Steve McConnell on Advancements in Software Construction
Steve McConnell is the author of Code Complete, one of the classic software engineering titles that should be on the bookshelf of any professional developer. I first read this book when I started out in software development, and rediscovered it again a couple of year ago. Amazingly enough, the first (and still current) edition dates back as far as 1993, yet much of the material is still as valid today. Nevertheless, the last decade has of course seen many changes in the industry, from the advance of object-orientated programming to the recent fashion for agile development. He delivered a "state of the nation" speech today at the Whidbey technical reviewers' workshop that reviewed the last decade of software development and set the stage for the forthcoming release of the second, heavily revised, edition of his book next week (UK, US).
His remarks on the advancement of software construction over the last decade seemed to me to fall into a couple of themes:
Adoption of a higher level of design and construction methodology
Design has been raised a level. Over the last decade, programmers have grown used to design abstraction from the subroutine to the class. As we think about OO programming, we often get hung up on issues such as polymorphism and single / multiple inheritance. Moving forward, the greatest legacy of OO might actually be that we have learnt to abstract.
One of the most common causes of technical failure in the 1990s was integration.
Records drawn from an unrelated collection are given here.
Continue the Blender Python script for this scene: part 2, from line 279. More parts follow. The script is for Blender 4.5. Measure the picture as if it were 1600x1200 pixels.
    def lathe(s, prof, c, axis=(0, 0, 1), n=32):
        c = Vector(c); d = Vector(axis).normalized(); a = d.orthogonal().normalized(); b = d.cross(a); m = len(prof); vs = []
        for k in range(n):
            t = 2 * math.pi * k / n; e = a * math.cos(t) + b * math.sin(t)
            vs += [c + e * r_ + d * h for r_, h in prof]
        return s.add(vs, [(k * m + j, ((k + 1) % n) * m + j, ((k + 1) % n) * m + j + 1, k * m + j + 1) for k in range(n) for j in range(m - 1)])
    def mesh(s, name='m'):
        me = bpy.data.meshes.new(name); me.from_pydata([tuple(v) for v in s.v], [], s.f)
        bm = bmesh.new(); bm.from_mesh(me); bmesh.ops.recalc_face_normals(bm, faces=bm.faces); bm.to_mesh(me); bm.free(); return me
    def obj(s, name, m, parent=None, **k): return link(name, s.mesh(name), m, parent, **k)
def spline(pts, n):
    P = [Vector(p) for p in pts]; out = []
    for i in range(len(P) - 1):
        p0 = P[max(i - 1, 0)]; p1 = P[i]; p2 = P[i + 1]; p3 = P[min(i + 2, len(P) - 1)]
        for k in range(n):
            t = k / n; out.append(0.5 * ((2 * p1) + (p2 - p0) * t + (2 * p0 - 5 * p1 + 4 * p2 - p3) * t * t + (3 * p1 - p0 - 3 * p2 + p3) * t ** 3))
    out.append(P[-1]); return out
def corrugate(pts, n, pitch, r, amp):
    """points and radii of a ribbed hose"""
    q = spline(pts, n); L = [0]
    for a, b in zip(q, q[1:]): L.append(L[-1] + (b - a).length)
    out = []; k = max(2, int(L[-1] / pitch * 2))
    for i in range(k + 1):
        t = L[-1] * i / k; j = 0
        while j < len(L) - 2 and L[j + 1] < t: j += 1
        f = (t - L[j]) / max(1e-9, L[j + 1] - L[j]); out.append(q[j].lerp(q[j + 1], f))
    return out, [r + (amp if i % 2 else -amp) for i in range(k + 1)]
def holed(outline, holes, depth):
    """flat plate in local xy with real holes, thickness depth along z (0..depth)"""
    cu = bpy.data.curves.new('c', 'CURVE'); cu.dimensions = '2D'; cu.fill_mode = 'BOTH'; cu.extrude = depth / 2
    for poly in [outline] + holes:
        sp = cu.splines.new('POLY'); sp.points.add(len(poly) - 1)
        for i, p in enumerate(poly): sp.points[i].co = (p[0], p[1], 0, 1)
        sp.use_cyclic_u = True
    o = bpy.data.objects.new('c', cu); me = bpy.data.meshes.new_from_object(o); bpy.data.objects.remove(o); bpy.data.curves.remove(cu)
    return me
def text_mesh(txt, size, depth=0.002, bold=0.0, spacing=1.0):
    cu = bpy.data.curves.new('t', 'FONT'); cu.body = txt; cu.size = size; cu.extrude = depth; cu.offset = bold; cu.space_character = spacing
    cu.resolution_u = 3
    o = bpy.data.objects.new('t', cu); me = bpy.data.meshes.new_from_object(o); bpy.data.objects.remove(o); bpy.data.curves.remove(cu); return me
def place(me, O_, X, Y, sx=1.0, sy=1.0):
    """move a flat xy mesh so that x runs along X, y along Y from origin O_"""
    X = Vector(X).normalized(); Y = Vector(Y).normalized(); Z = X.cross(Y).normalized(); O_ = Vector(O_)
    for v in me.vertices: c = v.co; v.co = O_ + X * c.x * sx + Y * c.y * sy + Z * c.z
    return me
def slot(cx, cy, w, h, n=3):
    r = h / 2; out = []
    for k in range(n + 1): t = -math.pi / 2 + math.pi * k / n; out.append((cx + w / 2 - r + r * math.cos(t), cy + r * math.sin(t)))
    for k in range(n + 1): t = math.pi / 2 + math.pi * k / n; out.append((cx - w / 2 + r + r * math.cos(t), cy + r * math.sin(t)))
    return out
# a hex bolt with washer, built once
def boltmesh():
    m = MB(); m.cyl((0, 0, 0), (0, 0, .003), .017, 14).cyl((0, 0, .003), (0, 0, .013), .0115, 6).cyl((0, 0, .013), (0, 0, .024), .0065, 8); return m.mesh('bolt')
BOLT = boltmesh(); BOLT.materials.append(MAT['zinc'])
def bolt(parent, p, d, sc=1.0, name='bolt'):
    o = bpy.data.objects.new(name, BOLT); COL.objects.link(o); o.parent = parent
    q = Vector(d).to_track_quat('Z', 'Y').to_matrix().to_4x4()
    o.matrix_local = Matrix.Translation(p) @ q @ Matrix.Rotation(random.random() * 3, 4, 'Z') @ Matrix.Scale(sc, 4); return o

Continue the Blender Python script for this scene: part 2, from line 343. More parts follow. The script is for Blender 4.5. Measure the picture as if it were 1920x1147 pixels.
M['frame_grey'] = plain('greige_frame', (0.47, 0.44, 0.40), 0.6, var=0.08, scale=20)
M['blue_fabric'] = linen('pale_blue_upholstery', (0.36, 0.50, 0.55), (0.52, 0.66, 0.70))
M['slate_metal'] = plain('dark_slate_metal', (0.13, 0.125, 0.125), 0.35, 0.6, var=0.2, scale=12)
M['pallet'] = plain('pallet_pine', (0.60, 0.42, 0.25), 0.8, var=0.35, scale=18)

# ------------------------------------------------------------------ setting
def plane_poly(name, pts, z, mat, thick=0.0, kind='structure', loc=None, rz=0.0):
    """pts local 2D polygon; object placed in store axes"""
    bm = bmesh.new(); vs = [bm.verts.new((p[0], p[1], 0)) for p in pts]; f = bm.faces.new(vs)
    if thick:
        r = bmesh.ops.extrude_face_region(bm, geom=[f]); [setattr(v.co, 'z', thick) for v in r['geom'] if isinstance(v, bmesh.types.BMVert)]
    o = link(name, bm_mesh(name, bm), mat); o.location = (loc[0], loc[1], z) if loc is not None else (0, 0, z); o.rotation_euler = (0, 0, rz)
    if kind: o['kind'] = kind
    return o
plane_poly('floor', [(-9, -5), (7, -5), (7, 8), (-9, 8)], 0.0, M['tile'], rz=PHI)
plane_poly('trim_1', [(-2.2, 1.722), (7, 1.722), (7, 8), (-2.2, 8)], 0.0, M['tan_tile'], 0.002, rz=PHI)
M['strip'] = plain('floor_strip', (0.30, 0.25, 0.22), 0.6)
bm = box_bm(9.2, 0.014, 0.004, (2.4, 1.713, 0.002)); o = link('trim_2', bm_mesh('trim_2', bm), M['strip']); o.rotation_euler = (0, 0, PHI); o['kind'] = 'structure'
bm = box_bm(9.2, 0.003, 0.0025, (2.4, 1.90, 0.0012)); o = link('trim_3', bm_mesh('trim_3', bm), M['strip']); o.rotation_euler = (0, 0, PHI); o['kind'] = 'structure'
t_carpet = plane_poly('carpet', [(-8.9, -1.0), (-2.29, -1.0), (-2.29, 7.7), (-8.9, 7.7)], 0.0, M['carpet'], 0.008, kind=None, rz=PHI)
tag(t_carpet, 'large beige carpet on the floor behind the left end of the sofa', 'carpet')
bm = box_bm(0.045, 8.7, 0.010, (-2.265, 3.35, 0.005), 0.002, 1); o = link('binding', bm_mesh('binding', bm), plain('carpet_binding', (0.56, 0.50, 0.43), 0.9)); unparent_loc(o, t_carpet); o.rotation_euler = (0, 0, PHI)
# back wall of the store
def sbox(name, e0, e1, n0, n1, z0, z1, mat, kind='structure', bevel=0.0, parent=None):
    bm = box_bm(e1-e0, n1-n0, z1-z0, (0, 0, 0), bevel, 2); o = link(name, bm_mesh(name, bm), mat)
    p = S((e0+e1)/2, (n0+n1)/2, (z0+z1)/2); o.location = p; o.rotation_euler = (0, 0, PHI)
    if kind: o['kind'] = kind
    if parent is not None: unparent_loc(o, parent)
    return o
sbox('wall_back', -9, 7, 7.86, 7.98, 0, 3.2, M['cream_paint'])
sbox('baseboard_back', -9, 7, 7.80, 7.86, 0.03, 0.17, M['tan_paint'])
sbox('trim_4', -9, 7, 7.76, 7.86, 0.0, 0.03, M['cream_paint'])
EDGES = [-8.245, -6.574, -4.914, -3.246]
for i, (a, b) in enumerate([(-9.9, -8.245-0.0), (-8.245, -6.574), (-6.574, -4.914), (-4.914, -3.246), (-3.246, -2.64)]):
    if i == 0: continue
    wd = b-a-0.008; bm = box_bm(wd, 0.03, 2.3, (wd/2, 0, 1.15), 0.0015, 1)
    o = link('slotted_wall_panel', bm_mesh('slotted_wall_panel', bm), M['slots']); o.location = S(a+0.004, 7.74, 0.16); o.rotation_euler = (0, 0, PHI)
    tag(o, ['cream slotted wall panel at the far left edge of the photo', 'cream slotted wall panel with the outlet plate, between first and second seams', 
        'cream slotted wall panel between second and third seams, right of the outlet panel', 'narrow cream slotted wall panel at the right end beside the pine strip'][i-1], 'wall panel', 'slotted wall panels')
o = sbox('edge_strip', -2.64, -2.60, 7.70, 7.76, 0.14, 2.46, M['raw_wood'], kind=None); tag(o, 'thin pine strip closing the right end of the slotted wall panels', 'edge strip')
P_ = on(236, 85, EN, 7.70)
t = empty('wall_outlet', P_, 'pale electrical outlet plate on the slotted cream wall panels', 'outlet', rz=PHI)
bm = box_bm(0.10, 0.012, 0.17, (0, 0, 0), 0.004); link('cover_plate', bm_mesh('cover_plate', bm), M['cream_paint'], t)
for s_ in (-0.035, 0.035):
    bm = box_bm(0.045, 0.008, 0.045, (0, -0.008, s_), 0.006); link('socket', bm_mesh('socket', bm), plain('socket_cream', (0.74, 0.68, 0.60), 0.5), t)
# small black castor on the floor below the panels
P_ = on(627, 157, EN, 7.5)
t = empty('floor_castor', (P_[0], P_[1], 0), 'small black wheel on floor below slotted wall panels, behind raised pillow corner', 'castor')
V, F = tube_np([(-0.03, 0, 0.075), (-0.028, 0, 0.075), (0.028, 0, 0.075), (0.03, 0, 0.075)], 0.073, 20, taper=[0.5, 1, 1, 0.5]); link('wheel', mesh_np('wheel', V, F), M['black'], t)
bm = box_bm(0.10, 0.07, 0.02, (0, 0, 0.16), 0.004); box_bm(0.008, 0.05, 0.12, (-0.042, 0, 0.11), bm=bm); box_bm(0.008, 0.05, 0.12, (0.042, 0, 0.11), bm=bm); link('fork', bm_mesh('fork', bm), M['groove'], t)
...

The "big bang" approach of waiting until the end of a project to perform major integration has been shown to be a failure. Over the last decade, we've seen fairly widespread adoption of the idea that we integrate the code in small chunks on a daily basis, giving us the opportunity to see the quality of the code and supporting a more incremental approach. This unit-based approach to integration focuses software quality discussions more at the component level than the individual line of code.
The availability of standard libraries has also been a great boon. In the past, people tended to build their own personal toolbox of libraries; nowadays the standardisation of these libraries as part of a language or framework has improved software quality. Once again, this raises the level of abstraction: rather than concentrating on writing new code, much of the .NET code we write today is wiring up components together.
Steve suggested (perhaps a little tongue-in-cheek) that Visual Basic "was the language that Smalltalk was trying to be"! It was the first development environment to make widespread use of off the shelf components (using VBX). It even learnt some of the lessons from languages such as Ada. For example, the C++/Java design decision that switch statements fall through case blocks by default is a fundamentally dangerous situation: Steve described how a large electrical outage on the west coast of the US was once traced to just a mislocated break statement.
Technology changes impacting software development techniques
Faster computers have implications for optimisation, programming languages and development. The speed of hard disk access today is comparable to the speed of memory access a decade ago. In building the benchmarks for Code Complete, it took as many as a million iterations in order to measure a difference between two choices. The implication is that we should worry less about pure performance (at the language level, at least) and concentrate more on safety and other issues.
The web has also had an underestimated effect on development. The growth of FAQs, discussion groups and search capabilities have significantly changed the way that people search for answers. You no longer need to buy huge quantities of reference documentation but can simply search a wealth of information online quickly and easily.